**Goal:**
Read through the entries below and return each line with the word "recreates".

**Exercise data:**
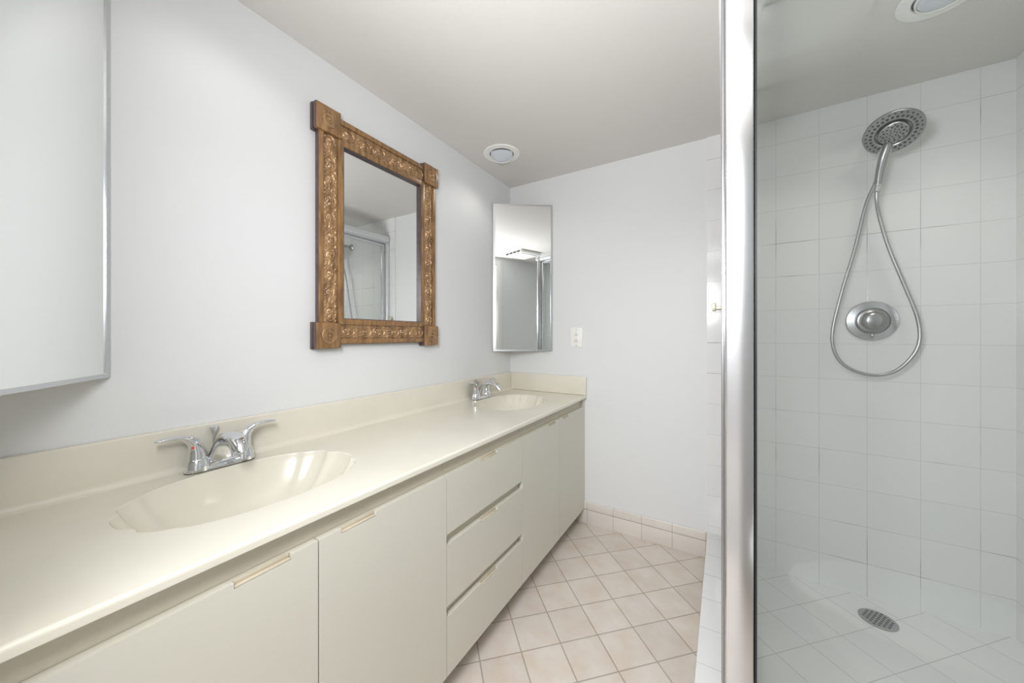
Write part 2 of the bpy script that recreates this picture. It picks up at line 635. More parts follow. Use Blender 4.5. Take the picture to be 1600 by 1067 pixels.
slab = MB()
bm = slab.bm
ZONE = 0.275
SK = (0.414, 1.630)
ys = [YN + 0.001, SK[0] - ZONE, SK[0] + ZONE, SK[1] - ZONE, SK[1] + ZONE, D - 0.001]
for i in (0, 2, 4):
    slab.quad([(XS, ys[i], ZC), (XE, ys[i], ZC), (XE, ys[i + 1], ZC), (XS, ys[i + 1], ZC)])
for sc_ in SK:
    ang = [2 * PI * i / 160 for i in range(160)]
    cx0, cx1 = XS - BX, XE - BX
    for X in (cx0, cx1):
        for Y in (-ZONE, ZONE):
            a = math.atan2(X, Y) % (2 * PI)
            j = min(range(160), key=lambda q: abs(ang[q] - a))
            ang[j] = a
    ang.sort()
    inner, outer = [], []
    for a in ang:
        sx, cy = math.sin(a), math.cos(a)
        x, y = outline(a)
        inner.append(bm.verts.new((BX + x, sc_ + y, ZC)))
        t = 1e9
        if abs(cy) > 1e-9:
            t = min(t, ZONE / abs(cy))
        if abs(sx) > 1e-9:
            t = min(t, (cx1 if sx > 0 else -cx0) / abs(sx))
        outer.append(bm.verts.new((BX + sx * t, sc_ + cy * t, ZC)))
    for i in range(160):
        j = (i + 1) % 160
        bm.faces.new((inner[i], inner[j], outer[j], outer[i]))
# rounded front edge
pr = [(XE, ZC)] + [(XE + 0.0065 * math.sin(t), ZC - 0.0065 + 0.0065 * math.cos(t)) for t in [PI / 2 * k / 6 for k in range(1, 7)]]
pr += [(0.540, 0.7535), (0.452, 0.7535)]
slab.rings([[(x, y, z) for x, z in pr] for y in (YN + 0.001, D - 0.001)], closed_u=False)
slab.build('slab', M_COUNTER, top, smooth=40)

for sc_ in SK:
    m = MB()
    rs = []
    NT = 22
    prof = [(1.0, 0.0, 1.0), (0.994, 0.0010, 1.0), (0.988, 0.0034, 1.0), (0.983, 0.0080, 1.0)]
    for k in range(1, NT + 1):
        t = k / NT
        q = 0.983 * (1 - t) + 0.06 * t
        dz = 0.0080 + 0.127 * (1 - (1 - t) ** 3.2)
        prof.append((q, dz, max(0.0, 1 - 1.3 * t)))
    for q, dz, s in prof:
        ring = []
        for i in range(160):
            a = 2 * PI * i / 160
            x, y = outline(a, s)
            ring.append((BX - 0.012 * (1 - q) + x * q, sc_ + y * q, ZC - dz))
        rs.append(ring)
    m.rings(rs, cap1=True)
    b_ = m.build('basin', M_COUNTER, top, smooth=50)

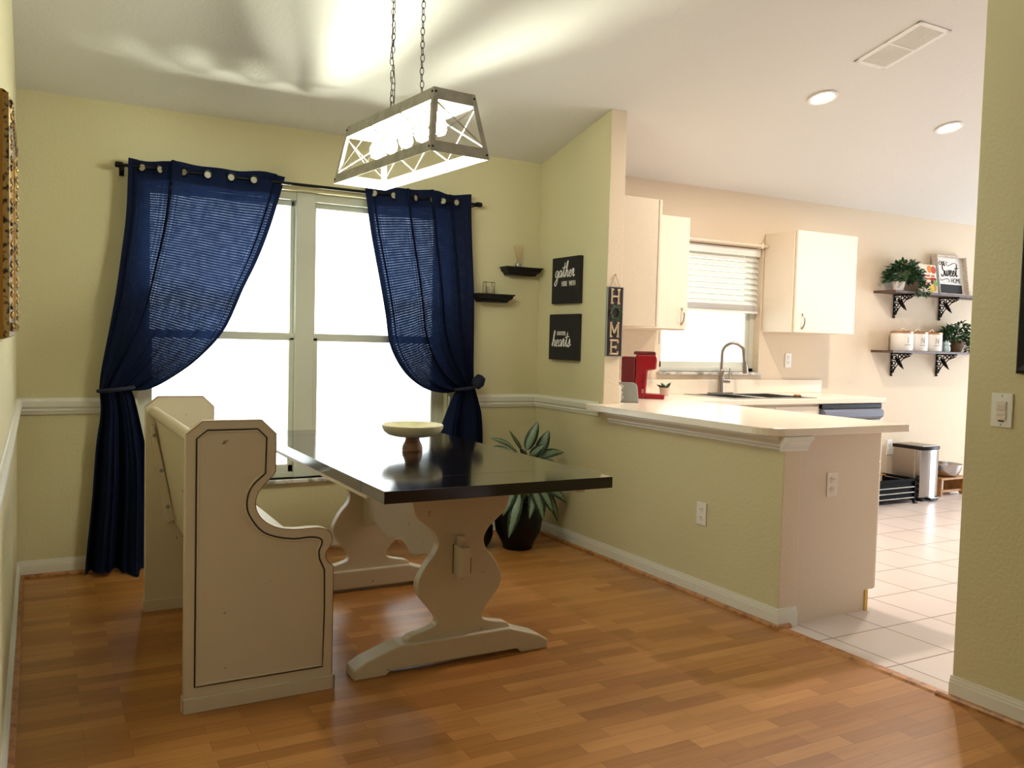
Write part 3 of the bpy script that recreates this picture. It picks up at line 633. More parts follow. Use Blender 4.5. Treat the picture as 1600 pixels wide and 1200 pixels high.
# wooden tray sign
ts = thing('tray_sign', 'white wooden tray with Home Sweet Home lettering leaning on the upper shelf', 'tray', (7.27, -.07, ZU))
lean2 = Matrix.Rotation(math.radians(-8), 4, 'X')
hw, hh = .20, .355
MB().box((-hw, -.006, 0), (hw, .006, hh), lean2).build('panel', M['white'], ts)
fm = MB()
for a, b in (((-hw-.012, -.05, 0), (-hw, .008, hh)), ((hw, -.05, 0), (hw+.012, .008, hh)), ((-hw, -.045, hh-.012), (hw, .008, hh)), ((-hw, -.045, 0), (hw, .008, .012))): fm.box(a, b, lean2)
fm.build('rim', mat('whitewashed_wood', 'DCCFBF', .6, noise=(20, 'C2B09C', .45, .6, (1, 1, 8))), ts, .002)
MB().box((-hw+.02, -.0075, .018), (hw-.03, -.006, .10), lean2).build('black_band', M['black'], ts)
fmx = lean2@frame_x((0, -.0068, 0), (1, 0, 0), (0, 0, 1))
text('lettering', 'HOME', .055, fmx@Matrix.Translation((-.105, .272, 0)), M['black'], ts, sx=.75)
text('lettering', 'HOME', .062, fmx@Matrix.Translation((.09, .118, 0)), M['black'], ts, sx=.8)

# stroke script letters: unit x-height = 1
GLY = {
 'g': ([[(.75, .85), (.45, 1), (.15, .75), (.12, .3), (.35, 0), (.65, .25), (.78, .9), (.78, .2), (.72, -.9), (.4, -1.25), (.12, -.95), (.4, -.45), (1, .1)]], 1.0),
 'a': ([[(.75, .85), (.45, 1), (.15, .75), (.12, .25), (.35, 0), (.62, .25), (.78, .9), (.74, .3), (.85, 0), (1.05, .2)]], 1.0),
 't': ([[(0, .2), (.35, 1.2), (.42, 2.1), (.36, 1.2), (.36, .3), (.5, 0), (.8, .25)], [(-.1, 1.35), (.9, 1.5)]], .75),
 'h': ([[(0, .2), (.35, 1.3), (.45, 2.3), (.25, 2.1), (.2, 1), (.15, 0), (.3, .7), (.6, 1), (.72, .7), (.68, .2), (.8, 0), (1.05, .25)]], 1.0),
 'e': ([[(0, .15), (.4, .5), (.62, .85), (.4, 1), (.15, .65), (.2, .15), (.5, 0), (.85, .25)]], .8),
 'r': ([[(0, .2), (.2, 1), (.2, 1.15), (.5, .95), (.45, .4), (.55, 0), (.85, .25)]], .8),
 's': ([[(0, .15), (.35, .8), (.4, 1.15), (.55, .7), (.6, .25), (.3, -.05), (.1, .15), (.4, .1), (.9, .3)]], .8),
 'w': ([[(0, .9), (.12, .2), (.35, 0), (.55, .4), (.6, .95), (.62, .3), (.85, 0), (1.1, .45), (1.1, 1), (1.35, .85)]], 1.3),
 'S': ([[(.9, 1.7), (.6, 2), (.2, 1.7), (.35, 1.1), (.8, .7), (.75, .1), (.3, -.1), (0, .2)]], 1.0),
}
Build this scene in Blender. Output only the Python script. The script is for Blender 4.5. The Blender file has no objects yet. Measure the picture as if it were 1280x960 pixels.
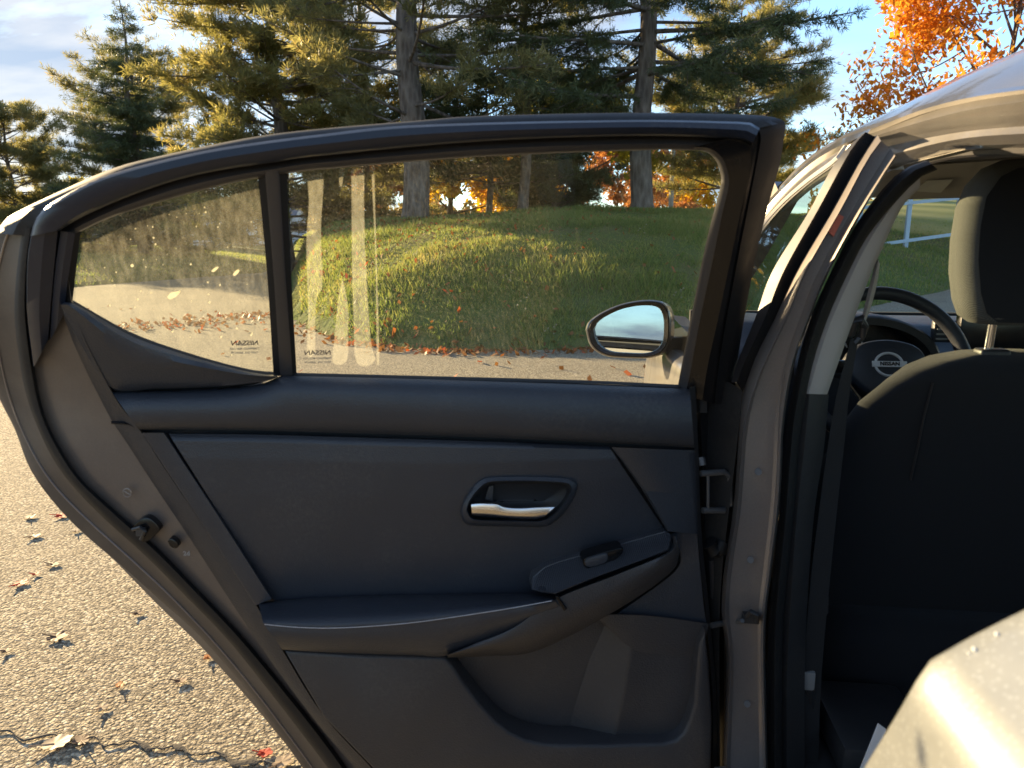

**In response:**
Write part 2 of the bpy script that recreates this picture. It picks up at line 635. More parts follow. Use Blender 4.5. Take the picture to be 1600 by 1067 pixels.
Write part 3 of the bpy script that recreates this picture. It picks up at line 633. More parts follow. Use Blender 4.5. Treat the picture as 1600 pixels wide and 1200 pixels high.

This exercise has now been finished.